Tuesday, April 19, 2011

Making Disciples, Transforming Lives

In his book Five Practices of Fruitful Living, Bishop Robert Schnase tells the story of a woman named Helen who had lived her entire life in a Christian community of faith. He invites the reader to envision who this woman would be if you could take out the role the church has played in her life.

“Imagine if we could extract from Helen’s life all the formative worship experiences that impacted her,” he writes. He then lists in detail the many faith experiences and practices that composed her life. “We would not recognize her as the same person,” he concludes.

These words had a physical impact on me. In thinking over everything that takes place over the course of a Christian disciple’s life, and imagining it disappearing -- I felt as if I would shrivel up and blow away.

The Church has formed everything I am.

Holy Week begins for me with the reminder of my confirmation on Palm Sunday, the day that, at age 9, I claimed for myself the promises made at my baptism. Since that time, I have been blessed to be a member of 10 United Methodist congregations. I give thanks for each one of these faith communities, for all the many persons who have lived before me a life that becomes the Gospel.

Faithful Christians throughout the centuries have reached out to others with the good news of Jesus Christ in innovative ways, in order “to serve the present age.” The United Methodist Church, with its distinctly Wesleyan heritage, is now looking anew at this calling.

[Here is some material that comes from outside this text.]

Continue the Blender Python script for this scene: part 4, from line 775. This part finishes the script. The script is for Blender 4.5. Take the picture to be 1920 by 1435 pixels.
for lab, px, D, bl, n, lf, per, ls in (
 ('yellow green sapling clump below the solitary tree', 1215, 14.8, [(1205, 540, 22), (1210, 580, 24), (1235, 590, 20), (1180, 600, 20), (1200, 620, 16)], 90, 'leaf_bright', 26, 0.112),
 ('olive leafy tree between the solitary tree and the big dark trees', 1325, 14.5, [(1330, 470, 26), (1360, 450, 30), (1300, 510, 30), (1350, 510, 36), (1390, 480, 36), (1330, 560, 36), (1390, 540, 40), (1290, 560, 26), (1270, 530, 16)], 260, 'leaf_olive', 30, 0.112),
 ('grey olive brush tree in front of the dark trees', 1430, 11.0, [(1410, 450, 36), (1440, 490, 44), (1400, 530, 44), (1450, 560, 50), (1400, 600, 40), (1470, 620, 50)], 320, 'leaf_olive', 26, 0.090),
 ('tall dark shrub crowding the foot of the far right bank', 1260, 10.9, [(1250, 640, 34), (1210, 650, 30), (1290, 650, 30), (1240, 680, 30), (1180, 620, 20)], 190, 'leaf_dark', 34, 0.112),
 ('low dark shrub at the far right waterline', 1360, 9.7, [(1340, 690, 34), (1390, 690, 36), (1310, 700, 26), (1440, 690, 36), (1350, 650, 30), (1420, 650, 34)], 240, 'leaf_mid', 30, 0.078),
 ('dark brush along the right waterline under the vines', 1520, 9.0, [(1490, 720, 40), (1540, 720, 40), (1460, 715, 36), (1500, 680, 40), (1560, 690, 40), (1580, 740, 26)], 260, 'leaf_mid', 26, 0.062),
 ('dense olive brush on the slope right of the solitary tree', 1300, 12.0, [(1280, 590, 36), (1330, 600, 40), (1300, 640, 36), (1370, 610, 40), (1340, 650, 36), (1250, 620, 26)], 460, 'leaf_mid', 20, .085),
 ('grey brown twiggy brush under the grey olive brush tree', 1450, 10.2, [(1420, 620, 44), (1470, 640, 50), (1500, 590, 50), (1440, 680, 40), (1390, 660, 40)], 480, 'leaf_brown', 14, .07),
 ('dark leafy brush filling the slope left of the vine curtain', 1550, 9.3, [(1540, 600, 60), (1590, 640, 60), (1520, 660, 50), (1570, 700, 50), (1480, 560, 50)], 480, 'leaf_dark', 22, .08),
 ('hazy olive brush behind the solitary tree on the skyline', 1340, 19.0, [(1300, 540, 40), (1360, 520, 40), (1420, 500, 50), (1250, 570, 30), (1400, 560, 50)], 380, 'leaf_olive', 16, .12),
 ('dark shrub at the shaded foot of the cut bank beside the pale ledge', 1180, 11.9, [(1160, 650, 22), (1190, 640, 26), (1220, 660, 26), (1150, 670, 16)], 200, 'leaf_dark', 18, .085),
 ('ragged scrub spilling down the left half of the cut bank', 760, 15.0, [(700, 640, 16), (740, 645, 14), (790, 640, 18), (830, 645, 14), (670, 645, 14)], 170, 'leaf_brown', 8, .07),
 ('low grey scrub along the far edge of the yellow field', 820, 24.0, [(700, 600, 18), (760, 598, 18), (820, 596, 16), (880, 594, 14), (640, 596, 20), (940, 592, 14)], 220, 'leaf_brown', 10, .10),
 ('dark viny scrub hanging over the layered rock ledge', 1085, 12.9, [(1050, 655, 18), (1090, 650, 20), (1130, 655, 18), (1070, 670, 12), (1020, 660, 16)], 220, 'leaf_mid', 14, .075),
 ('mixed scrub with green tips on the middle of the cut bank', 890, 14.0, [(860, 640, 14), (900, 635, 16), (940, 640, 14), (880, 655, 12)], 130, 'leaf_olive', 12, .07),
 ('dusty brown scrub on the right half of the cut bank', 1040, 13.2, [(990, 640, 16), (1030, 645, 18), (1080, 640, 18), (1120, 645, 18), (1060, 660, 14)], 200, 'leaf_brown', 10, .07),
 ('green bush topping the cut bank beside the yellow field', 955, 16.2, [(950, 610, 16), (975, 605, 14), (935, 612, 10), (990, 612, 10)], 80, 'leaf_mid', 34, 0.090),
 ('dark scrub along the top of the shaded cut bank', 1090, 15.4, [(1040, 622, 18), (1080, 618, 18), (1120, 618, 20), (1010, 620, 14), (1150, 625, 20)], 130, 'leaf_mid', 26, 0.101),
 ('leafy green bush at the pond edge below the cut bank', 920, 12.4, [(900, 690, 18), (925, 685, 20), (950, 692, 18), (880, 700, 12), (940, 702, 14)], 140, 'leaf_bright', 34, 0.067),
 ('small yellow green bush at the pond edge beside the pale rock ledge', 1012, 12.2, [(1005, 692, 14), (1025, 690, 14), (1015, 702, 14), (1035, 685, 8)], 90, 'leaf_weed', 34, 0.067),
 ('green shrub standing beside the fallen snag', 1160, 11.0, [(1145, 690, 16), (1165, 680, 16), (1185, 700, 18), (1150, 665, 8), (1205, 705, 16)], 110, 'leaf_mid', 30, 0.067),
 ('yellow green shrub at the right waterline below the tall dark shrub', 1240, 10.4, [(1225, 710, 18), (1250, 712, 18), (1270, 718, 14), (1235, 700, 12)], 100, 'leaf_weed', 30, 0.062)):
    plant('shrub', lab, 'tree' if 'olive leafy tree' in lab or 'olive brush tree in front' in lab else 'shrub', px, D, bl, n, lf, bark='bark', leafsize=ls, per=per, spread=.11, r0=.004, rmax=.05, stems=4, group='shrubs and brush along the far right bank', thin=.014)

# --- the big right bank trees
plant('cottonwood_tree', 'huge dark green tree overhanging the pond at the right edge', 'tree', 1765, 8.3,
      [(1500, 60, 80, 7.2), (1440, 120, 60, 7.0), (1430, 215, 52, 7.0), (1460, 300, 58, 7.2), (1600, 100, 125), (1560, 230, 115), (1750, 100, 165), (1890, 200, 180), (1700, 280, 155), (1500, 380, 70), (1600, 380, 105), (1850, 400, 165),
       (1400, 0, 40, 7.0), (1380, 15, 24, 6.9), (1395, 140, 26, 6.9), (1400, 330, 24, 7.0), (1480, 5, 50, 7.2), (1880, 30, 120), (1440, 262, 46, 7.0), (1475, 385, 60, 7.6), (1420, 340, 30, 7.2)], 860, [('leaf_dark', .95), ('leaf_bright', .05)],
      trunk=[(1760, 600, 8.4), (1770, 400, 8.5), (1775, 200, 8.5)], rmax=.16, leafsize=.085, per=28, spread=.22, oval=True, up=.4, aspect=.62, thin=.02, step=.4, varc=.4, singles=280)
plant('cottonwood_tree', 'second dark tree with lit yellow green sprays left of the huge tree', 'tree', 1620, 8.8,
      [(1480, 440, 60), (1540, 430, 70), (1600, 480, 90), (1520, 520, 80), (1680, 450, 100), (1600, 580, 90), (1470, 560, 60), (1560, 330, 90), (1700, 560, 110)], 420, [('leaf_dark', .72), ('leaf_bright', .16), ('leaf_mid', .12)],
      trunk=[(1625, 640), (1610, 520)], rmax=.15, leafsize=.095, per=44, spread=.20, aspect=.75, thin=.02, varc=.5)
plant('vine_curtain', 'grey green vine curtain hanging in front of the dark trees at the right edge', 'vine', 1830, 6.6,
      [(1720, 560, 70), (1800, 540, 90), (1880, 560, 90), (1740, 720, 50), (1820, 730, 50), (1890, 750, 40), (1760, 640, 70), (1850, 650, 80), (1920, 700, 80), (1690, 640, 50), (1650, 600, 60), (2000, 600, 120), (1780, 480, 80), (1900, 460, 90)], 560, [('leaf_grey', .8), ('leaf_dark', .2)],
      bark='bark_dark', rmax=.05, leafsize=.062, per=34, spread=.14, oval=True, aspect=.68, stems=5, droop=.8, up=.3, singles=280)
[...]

Since the Connectional Table and Council of Bishops adopted the Call to Action last fall, conversations across the church are increasingly focused on the adaptive challenge: “To redirect the flow of attention, energy, and resources to an intense concentration on fostering and sustaining an increase in the number of vital congregations effective in making disciples of Jesus Christ for the transformation of the world.”

On April 6, the Council of Bishops, in collaboration with The Connectional Table, hosted a three-hour Leadership Summit via webcast. Bishops invited annual conference leaders to gather at different sites to view the summit together and respond to questions in small group settings. The event linked annual conferences from across the world together in worship and “holy conferencing “in an unprecedented endeavor. The Summit can be viewed at www.umcleadershipsummit.org.

To date, with 148 out of 243 sites reporting, 3,928 participants joined in the Summit at annual conference settings. Thirty of these sites were in Central Conferences (outside the U.S.); 16 of them have reported 756 participants.


Filipino United Methodists gather in the Davao Episcopal Area to participate in the UMC Leadership Summit on April 6. Photo courtesy of Bishop Leo Soriano.


Over 1,000 participants completed the survey following the Summit; results are available at www.umcleadershipsummit.org. Summit presenters received over 500 questions via email and answered many of them during the webcast; a list of frequently asked questions will be posted on the website by May 1.

Additionally, the information gathered at the sites was sent to episcopal leaders in each area, and will be shared at the spring meeting of the Council of Bishops and Connectional Table.

Since the Summit could be viewed on live stream, we know people viewed it individually and in other small group settings. Not only did they watch it, but they participated in dialogue through Twitter making it one of the top trends during the Summit time period. Those conversations can be found by searching #UMCLead on Twitter. Thanks also to the many United Methodists who have posted thoughts on blogs and through commentaries.

This outpouring of prayerful thought and reflection on the adaptive challenge is helping to shape next steps for our denomination. For me, all of this points to a movement within our church of concerned disciples who yearn for the United Methodist Church to truly live out its mission. While the Summit was an important venue for leaders to converse about future directions, the charge is to each one of us to live and lead as a disciple of Jesus Christ, wherever we may be.

“The local church provides the most significant arena through which disciple-making occurs.” (¶201, 2008 Book of Discipline.)

Vital congregations form disciples and transform lives.

What is the story of your discipleship? Who are the disciples and the faith communities who have helped shape your faith? How are you and the members of your congregation engaged in making disciples of Jesus Christ for the transformation of the world?

As the Body of Christ focuses this week on the passion of Our Lord and the true cost of discipleship, I pray that we would all be strengthened for greater service and devotion to His Church.